Si l’on donne tort sur ce point à Ferraris, doit-on pour autant en revenir à l’irréalisme goodmanien, et dire que le réel est pluriel et toujours construit par nos donations de sens ? Non, car la partie de Documentalité sur l’indépendance des objets naturels vis-à-vis de nos constructions tient toujours. Doit-on alors en revenir à Searle, et admettre une intentionnalité collective pour transformer certains objets naturels en objets sociaux ?

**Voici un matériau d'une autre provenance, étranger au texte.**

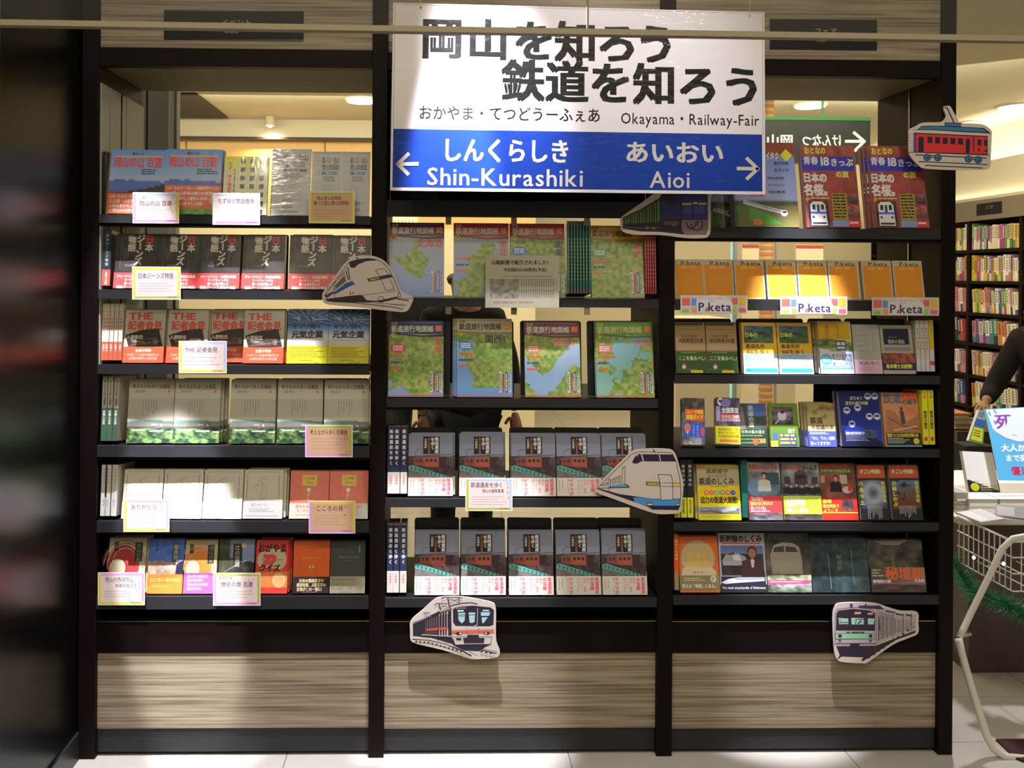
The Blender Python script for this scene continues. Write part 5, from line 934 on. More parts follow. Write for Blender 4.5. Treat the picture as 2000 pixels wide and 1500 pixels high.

Disons simplement ici qu’on peut refuser de sémantiser le réel à la manière de Ferraris sans tomber dans le subjectivisme ou le constructivisme social (puisque les objets sociaux ont une objectivité qui ne dépend pas de la croyance de tel ou tel individu et ont des normes non arbitraires), ni occulter la dimension objective des objets dont les structures obligent nos normes à suivre certaines contraintes — ce qui est vrai du monde naturel perçu au monde social opéré par les hommes. C’est une piste que propose par exemple la philosophie de Jocelyn Benoist, qui dénonce dans L’Adresse du réel l’idéalisme sourd des « nouveaux réalistes », et leur propension à mettre dans le réel des propriétés intentionnelles qui relèvent bien plutôt des sujets[40]. Cela ne mène pas à nous enfermer dans nos interprétations subjectives et à saper les fondements d’une connaissance vraie du réel tel qu’il est, comme Ferraris semble le craindre du postmodernisme, mais simplement à penser plus en détail les liens entre d’une part nos moyens de connaissance, nos descriptions et nos évaluations du réel, et d’autre part l’organisation de ce dernier, tel qu’on peut la penser indépendamment des significations et des fonctions humaines que nous pouvons lui donner après coup.